A home loan is a significant liability, and knowledge of key aspects can help borrowers make an informed decision.
Home loan terms
As many people would plan to buy their dream house in the coming year, here are 11 most essential terms home loan borrowers must know.
Principal Amount
The principal amount is the sum of money borrowed from the lender for your home. This amount does not include interest charges.
For example, if you plan to buy a property worth ₹30 lakh and make a ₹10 lakh down payment, you will borrow ₹20 lakh from the lender, which will be the principal loan amount.
The principal amount of your loan will determine its EMI and tenure. A higher principal amount borrowed for a longer time may lead to the payment of a higher EMI on your loan.
Interest Rate
The interest rate is the percentage of your principal amount that the lender charges for its services. There are two types of home loan interest rates—fixed and floating.
Fixed home loan rates remain unchanged throughout the tenure. Floating rates are revised based on market conditions and whenever the Reserve Bank of India (RBI) changes its repo rates.
Home loan tip for interest rates
Before taking a house loan, compare the loan interest rates of different lenders, whether they are different banks or non-financial banking companies (NBFCs).
Housing Loan EMI
Equated Monthly Installment, aka EMI, is the fixed amount you pay the lender every month to repay the loan. It includes both the principal and interest components.
You can easily calculate the EMI using different tools available online on the websites of leading banks. Knowing your EMI helps with budgeting and financial planning.
Loan Tenure
Loan tenure refers to the period for which you borrow the money. It typically ranges from five to 30 years. Borrowers must carefully select the right combination of loan tenure and EMI amount to avoid overburdening themselves.

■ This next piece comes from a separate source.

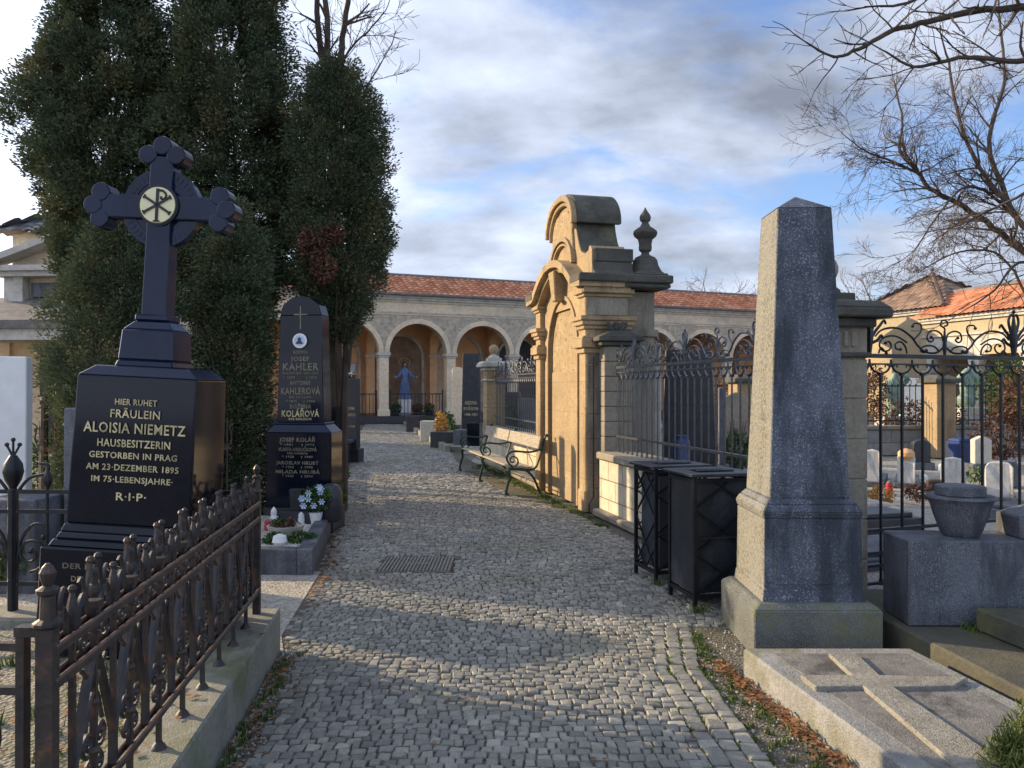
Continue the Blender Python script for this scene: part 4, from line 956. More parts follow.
def infill(s):
    b = MB()
    w = sp
    for s_ in (1,-1):   # pointed arch from the bottom rail to the middle rail
        C = catmull([(s_*w*.96,0,zb+.02),(s_*w*.98,0,zb+.12),(s_*w*.78,0,.34),(s_*w*.40,0,.47),(s_*w*.10,0,zm-.01)],5); b.tube(C,[.010]*len(C),5,True,1.5)
        C = [(s_*(.045+p[0]),0,p[1]) for p in spiral(0,.30,.038,.010,-pi*.5,pi*2.2,18)]; b.tube(C,.0075,5); b.ball(C[-1][0],0,C[-1][2],.012,6)
        C = [(s_*(.035+p[0]),0,p[1]) for p in spiral(0,.215,.030,.009,pi*.5,-pi*2.0,16)]; b.tube(C,.007,5); b.ball(C[-1][0],0,C[-1][2],.011,6)
        C = catmull([(s_*.06,0,.34),(s_*.03,0,.42),(s_*.008,0,.45),(s_*.05,0,.50),(s_*.085,0,.53)],4); b.tube(C,.007,5)
        C = [(s_*(.035+p[0]),0,p[1]) for p in spiral(0,.515,.026,.008,-pi*.5,pi*1.8,14)] if False else [(s_*(w*.5+p[0]),0,p[1]) for p in spiral(0,.612,.026,.008,-pi*.5,pi*1.8,14)]; b.tube(C,.006,5)
    b.ball(0,0,.265,.02,7); b.ball(0,0,.41,.017,7)
    return b
refs = {}
for i in range(1, nb):
    k = i % 2
    if ('u',k) not in refs: refs[('u',k)] = upright(k).obj('upright', M['rust'], fe, (i*sp,0,0), smooth=True)
    else:
        o = refs[('u',k)].copy(); COL.objects.link(o); o.location = (i*sp,0,0); o.parent = fe
    if k == 0:
        if 'i' not in refs: refs['i'] = infill(0).obj('scroll_infill', M['rust'], fe, (i*sp,0,0), smooth=True)
        else:
            o = refs['i'].copy(); COL.objects.link(o); o.location = (i*sp,0,0); o.parent = fe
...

A longer loan tenure results in lower EMIs but larger interest amounts.Whereas, shorter loan tenure may raise EMIs but ensure lower interest payments.
Processing Fee
The processing fee is the one-time charge paid to the lender to process your loan application. It’s usually a percentage of the loan amount or a fixed fee, ranging from 0.25 per cent to 1 per cent.
Loan-to-Value (LTV) Ratio
It is not always possible to fund the full cost of the house, as it depends on how much the lender is willing to give. This is where the LTV ratio comes into play.
The LTV ratio is the percentage of the property’s value that a lender is willing to finance through a loan. For example, if a property costs ₹70 lakh and the bank offers ₹35 lakh, the LTV ratio is 50 per cent.
When the LTV ratio is lower, borrowers must pay a larger down payment, which is the initial payment made when purchasing the property.
Prepayment and Foreclosure Charges
Prepayment is an option to pay part of the principal loan amount before the completion of the loan tenure. When the borrower is willing to pay the full principal amount before tenure, then it is called foreclosure.
Some lenders charge penalties for prepayment and foreclosures; hence, opting for a lender that does not levy fines for this option can be beneficial.
Amortisation Schedule
An amortisation schedule is a detailed table showing the breakup of your EMIs into principal and interest components over the loan tenure. It also displays the outstanding loan balance after each payment. This schedule helps borrowers track their pending loan amount and plan repayments.
Sanction Letter
Once the lender approves a loan application, borrowers receive a sanction letter. This letter contains important details such as the sanctioned loan amount, applicable interest rate, repayment tenure, EMI amount, etc.
Balance Transfer
A home loan balance transfer allows you to shift your existing loan to another lender offering better terms on the home loan, such as lower interest rates or longer tenures.